DATA BLOCK:
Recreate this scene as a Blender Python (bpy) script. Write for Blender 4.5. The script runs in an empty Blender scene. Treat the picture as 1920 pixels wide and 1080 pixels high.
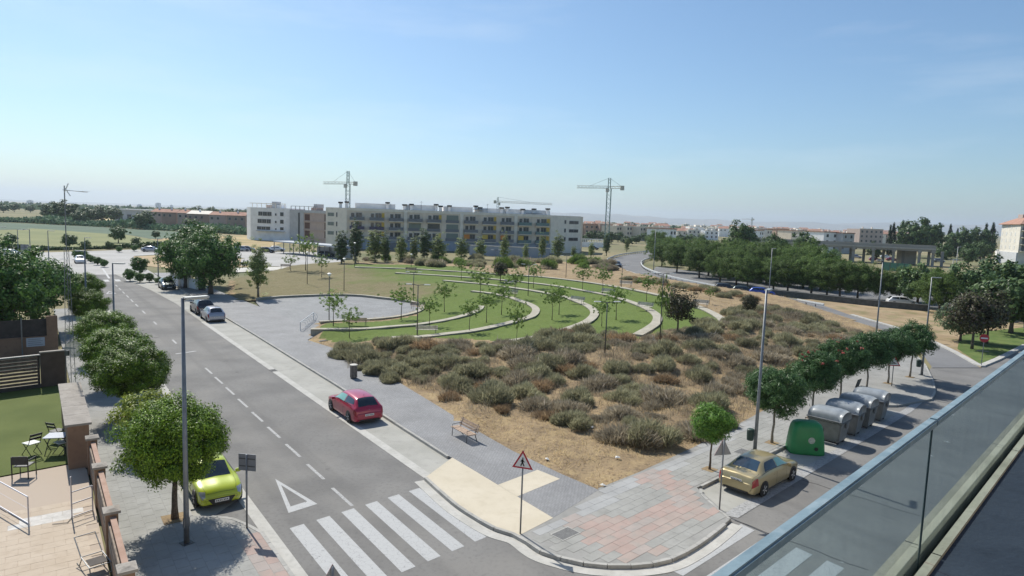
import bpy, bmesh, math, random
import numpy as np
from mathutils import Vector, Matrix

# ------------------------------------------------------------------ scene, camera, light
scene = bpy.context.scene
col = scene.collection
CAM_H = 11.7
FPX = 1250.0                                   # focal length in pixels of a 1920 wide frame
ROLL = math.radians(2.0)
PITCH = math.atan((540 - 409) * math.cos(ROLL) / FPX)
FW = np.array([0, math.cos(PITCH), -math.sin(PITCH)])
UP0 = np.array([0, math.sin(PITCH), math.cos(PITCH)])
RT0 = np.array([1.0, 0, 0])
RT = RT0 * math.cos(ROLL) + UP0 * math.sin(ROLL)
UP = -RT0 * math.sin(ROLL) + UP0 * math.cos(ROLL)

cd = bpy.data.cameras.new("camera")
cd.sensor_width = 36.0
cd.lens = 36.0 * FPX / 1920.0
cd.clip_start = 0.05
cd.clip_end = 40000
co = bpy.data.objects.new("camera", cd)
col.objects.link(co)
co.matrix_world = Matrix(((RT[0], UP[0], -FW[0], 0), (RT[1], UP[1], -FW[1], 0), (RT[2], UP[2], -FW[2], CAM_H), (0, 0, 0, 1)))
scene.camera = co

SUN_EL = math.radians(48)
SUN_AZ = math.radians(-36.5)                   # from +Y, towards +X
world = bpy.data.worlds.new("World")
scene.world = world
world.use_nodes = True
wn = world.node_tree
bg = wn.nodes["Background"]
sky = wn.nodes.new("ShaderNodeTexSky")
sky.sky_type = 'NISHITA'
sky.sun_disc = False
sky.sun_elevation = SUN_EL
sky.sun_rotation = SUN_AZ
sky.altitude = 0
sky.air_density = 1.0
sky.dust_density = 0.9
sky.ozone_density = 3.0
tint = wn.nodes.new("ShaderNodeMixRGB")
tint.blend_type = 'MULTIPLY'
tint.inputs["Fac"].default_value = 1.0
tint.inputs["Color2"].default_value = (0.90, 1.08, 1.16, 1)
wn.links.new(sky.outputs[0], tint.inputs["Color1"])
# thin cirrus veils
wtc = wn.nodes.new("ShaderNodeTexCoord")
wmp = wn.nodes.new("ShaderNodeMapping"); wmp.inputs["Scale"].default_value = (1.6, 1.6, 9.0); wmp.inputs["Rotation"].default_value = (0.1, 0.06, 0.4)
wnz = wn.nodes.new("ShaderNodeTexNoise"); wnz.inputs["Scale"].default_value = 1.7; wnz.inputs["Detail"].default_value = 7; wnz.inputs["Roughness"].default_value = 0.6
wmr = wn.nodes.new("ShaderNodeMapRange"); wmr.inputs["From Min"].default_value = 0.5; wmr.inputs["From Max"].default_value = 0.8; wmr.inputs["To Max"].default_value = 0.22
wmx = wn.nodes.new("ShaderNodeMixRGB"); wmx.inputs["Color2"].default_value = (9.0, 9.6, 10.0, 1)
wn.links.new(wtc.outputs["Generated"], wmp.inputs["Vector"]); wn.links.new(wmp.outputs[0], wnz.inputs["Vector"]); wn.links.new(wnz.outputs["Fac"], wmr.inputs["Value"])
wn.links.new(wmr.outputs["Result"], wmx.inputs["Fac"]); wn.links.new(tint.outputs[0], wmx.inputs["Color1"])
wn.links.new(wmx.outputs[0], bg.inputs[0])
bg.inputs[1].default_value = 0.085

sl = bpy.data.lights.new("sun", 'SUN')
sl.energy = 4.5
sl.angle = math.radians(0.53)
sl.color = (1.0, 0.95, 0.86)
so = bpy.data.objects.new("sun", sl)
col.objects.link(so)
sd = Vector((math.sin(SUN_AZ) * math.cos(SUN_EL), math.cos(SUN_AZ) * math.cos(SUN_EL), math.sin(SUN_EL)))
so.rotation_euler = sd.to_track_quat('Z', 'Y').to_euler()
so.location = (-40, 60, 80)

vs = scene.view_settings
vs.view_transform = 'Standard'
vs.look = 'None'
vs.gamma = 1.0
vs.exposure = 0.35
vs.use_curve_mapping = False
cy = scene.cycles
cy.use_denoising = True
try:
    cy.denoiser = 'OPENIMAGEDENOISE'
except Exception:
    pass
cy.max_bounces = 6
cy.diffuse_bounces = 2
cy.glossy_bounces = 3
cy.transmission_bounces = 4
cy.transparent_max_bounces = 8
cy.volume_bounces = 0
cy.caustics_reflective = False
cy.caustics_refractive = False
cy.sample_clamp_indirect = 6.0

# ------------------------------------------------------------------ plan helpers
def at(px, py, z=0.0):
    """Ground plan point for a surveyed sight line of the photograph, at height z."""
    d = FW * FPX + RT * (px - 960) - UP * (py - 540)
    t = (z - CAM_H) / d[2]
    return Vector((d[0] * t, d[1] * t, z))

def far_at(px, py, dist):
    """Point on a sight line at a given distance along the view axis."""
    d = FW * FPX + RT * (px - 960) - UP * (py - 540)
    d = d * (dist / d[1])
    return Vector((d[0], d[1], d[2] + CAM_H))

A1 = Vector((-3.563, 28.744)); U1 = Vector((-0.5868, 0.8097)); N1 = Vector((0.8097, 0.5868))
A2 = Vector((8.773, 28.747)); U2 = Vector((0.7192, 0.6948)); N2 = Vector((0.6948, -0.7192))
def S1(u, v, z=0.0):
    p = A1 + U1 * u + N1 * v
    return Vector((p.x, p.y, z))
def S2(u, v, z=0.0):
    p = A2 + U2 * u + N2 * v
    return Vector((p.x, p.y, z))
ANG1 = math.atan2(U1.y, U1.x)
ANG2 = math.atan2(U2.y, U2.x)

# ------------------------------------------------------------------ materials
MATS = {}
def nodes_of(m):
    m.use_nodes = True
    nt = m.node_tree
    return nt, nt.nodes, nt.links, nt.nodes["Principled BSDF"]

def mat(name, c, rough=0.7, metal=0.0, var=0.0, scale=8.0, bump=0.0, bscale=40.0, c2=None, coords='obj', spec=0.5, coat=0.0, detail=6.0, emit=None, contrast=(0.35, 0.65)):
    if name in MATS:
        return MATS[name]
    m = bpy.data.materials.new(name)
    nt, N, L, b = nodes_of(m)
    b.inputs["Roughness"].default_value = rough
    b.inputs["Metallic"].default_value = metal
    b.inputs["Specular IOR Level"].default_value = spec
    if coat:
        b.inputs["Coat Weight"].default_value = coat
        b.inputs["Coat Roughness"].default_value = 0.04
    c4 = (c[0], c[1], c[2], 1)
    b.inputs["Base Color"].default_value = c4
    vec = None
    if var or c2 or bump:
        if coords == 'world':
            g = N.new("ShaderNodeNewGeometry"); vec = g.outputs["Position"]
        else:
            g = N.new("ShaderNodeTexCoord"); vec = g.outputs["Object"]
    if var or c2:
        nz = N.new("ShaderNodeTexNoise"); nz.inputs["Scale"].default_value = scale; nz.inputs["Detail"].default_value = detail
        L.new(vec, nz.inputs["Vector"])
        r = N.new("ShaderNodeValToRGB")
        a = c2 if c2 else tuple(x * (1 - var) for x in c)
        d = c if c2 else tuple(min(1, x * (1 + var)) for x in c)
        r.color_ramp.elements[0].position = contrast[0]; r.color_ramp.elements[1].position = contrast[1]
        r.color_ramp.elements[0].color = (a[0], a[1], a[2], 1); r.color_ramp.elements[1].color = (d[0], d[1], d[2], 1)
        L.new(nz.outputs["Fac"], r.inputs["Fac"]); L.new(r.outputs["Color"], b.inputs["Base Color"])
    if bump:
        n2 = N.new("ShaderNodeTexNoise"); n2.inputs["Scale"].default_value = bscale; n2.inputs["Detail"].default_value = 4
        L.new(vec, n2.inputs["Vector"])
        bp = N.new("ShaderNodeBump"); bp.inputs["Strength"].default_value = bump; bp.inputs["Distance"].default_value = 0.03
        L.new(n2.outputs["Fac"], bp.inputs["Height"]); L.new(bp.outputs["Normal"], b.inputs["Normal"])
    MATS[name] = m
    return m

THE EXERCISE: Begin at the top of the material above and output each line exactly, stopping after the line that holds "from mathutils import Vector, Matrix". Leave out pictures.

COMPLETE OUTPUT:
Recreate this scene as a Blender Python (bpy) script. Write for Blender 4.5. The script runs in an empty Blender scene. Treat the picture as 1920 pixels wide and 1080 pixels high.
import bpy, bmesh, math, random
import numpy as np
from mathutils import Vector, Matrix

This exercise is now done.